> **WORK TO DO**:
Where a line in the listing contains the string "Blender", copy that line out.
┄┄┄┄┄┄
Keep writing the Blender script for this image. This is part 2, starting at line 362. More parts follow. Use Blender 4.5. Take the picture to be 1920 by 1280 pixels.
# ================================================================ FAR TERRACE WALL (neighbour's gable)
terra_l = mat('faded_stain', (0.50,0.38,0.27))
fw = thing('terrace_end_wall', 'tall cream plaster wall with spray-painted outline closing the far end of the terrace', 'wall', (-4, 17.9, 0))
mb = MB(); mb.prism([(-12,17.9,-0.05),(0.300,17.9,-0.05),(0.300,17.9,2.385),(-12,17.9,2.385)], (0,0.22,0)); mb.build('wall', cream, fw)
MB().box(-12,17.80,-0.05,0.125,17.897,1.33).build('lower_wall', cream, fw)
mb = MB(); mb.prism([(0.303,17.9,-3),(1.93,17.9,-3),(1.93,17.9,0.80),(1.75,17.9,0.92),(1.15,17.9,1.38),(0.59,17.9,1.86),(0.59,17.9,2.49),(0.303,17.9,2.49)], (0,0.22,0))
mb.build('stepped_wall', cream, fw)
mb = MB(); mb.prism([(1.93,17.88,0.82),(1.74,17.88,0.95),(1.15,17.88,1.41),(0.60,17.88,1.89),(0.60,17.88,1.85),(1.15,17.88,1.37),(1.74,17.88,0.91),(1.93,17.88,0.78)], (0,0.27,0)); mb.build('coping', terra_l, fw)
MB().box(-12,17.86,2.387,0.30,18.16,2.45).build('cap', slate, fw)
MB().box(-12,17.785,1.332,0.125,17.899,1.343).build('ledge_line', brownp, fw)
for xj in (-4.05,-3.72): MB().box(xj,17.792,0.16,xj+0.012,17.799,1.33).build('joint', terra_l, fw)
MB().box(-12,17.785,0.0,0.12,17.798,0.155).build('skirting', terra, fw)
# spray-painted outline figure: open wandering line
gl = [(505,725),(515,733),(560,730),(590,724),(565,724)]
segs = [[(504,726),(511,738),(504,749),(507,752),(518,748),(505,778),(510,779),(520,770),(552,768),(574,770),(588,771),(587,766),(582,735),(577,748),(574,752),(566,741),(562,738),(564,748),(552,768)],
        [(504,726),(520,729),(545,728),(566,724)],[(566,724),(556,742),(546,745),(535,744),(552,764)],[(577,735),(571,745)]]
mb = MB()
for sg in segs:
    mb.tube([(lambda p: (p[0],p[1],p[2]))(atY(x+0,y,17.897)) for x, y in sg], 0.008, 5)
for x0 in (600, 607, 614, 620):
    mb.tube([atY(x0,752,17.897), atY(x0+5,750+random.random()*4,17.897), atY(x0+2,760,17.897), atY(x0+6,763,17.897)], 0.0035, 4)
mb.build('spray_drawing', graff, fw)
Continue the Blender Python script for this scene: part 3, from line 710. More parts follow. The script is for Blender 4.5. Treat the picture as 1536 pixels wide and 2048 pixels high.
┄┄┄┄┄┄
> **RESULT**:
Keep writing the Blender script for this image. This is part 2, starting at line 362. More parts follow. Use Blender 4.5. Take the picture to be 1920 by 1280 pixels.
Continue the Blender Python script for this scene: part 3, from line 710. More parts follow. The script is for Blender 4.5. Treat the picture as 1536 pixels wide and 2048 pixels high.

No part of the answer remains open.